Sûreté portuaire : Haïti sous la menace de sanctions américaines

Darbouze Figaro

La Garde côtière américaine (USCG) a formellement notifié au gouvernement haïtien ses graves préoccupations concernant la mise en œuvre du Code international pour la sûreté des navires et des installations portuaires (ISPS). Selon une correspondance diplomatique dont Le Nouvelliste a obtenu copie, les autorités américaines estiment que les ports haïtiens présentent des défaillances sécuritaires critiques qui pourraient entraîner, sous 90 jours, des restrictions d’accès aux ports américains pour les navires en provenance d’Haïti.

Le document, transmis via l’ambassade des États-Unis le mercredi 12 novembre 2025, dresse un constat sévère : « Le gouvernement haïtien ne met pas en œuvre de manière substantielle le Code ISPS » et ne « constate pas la mise en place de mesures de sécurité efficaces ». L’USCG pointe notamment l’incapacité des autorités à « empêcher l’accès non autorisé aux installations portuaires » et à « contrecarrer l’introduction d’armes ou d’explosifs », en raison des activités criminelles qui « ont compromis la sécurité ».

La situation sécuritaire haïtienne est au cœur des préoccupations américaines. L’USCG souligne que le gouvernement n’aurait « qu’une connaissance et un contrôle minimes » des mouvements des navires internationaux dans ses eaux.

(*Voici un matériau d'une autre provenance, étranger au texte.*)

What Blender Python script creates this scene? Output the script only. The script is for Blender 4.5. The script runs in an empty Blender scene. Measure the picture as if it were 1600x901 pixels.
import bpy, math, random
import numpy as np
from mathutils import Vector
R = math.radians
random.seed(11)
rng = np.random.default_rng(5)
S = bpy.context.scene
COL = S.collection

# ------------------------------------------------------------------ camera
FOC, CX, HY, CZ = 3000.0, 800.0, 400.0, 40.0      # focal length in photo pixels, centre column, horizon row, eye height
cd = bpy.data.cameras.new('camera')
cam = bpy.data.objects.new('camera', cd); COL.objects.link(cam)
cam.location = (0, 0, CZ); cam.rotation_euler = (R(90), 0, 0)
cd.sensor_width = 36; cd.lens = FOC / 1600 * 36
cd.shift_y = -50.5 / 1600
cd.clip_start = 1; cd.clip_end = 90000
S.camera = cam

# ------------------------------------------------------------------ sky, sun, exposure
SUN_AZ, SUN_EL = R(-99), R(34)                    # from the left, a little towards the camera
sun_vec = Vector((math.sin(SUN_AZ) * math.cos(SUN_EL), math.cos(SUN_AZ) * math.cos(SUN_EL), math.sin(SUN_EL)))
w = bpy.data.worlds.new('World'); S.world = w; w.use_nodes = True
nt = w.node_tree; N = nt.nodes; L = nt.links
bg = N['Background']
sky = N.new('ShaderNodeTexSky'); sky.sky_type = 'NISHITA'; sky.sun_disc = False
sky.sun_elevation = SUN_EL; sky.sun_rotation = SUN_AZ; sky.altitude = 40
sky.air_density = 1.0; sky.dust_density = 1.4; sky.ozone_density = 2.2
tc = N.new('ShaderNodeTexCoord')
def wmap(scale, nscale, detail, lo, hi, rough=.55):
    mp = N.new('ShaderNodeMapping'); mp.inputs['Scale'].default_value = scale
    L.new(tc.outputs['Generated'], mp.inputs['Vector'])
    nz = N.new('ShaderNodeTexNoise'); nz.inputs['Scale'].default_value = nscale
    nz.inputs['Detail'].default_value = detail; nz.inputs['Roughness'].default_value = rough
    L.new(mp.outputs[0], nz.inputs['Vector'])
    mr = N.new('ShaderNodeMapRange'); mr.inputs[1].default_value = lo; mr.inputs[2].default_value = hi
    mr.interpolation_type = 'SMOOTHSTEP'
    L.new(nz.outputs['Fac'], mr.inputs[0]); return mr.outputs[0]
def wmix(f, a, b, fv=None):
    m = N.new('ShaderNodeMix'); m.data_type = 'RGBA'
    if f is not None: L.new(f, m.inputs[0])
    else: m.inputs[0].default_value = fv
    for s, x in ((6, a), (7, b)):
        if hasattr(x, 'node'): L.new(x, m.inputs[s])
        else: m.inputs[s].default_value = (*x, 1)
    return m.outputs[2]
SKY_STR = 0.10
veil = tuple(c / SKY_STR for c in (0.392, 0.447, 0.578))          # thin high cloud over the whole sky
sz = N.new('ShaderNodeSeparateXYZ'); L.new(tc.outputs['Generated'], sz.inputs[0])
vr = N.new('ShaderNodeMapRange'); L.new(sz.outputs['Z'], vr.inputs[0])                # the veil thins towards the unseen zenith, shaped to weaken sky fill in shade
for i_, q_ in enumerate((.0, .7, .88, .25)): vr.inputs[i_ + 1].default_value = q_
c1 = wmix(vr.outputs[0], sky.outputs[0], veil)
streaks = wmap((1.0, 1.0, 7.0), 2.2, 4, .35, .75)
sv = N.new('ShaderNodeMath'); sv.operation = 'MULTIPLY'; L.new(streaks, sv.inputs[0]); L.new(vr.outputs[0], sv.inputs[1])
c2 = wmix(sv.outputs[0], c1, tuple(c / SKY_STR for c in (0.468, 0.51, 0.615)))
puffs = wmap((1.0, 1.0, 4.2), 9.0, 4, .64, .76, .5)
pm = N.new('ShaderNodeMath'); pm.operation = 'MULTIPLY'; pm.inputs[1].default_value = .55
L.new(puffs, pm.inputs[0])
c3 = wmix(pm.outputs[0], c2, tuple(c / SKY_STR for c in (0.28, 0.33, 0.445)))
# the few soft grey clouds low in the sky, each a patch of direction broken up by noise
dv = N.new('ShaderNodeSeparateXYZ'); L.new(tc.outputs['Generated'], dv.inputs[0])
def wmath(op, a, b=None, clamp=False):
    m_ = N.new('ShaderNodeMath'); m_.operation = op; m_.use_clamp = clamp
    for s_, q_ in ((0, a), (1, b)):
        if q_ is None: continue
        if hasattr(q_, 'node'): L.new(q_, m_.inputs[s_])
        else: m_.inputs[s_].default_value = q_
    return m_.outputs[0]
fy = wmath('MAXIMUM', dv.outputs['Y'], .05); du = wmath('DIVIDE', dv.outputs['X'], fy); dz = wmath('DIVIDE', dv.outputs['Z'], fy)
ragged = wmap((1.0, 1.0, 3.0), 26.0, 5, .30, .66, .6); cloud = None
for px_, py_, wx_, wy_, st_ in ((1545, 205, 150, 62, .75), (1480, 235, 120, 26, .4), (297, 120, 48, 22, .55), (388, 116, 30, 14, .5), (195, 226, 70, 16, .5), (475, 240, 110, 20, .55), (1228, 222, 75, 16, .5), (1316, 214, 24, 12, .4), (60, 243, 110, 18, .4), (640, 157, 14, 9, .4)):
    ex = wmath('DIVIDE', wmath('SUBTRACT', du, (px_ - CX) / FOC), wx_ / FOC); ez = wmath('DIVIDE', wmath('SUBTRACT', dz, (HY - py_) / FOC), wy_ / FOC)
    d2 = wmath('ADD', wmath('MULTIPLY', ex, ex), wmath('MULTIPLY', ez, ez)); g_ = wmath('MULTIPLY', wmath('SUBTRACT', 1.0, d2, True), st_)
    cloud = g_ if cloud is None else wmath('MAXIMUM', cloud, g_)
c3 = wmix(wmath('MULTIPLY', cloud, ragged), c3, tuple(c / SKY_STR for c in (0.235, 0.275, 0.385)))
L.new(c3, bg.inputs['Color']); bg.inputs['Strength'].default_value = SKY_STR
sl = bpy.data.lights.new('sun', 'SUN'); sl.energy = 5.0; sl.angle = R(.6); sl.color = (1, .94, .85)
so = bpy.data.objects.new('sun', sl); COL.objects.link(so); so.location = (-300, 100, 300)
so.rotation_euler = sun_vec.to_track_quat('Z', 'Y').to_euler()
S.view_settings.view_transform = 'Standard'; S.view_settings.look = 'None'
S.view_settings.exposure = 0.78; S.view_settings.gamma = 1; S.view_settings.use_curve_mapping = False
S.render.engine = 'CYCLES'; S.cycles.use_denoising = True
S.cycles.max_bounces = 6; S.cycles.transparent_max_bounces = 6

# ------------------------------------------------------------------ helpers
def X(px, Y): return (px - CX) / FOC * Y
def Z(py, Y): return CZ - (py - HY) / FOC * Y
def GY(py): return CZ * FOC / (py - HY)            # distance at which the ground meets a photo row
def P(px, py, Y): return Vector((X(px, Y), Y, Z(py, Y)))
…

Le délai imparti pour rectifier le tir est court. Haïti dispose de trois mois pour démontrer des progrès substantiels, sous peine de voir appliquer des mesures contraignantes. Les navires faisant escale dans les ports haïtiens pourraient être contraints de :

Maintenir un niveau de sûreté équivalent au niveau 2 du Code ISPS
Assurer une surveillance permanente de tous les points d’accès
Tenir un journal détaillé des mesures de sécurité
Employer éventuellement des agents de sécurité privés armés

« Les navires qui ne prennent pas les mesures requises peuvent se voir refuser l’entrée dans les ports américains », avertit l’USCG.

Contacté par Le Nouvelliste, le directeur général de l’Autorité portuaire nationale (APN), Jean Evens Charles, se veut rassurant : « Nous donnerons les réponses exigées avant même le délai de 90 jours ». Et d’ajouter : « Nous avons déjà résolu des problèmes plus graves en 2004 avec moins de moyens ».

M. Charles reconnaît toutefois certaines difficultés, notamment une rupture dans la communication avec les partenaires américains depuis trois ans, due à l’insécurité. « Selon mes recherches, l’APN n’avait plus contact avec nos partenaires américains depuis plusieurs années », affirme-t-il, tout en assurant que son institution « a beaucoup d’expérience dans ce domaine ».

Le directeur général détaille les actions déjà engagées :
Évaluation complète des déficiences
Mobilisation d’experts internationaux
Renforcement des patrouilles dans la rade de Port-au-Prince
Collaboration avec les Forces armées d’Haïti et la Police nationale
Installation de miradors blindés autour du port principal

« Les bandits ne peuvent plus s’approcher du port de Port-au-Prince », assure Jean Evens Charles, tout en précisant que la Force multinationale de sécurité n’intervient pas dans la sécurisation portuaire.

Cette mise en garde de l’USCG intervient un an après la suspension des vols commerciaux américains vers l’aéroport Toussaint-Louverture, suite à des incidents de tirs sur des appareils. Elle s’inscrit dans un contexte plus large de dégradation sécuritaire qui affecte tous les secteurs vitaux du pays.

Les autorités haïtiennes doivent maintenant faire la preuve de leur capacité à rétablir des normes internationales de sûreté portuaire dans un délai contraint, sous la menace de sanctions économiques qui affecteraient durablement les échanges maritimes et l’économie nationale.

L’USCG se dit « consciente des difficultés importantes » rencontrées par Haïti et se déclare prête à accompagner les efforts de mise en conformité. La balle est désormais dans le camp des autorités haïtiennes, qui doivent non seulement corriger les défaillances techniques, mais aussi rétablir la confiance de leurs partenaires internationaux dans un contexte sécuritaire extrêmement volatil.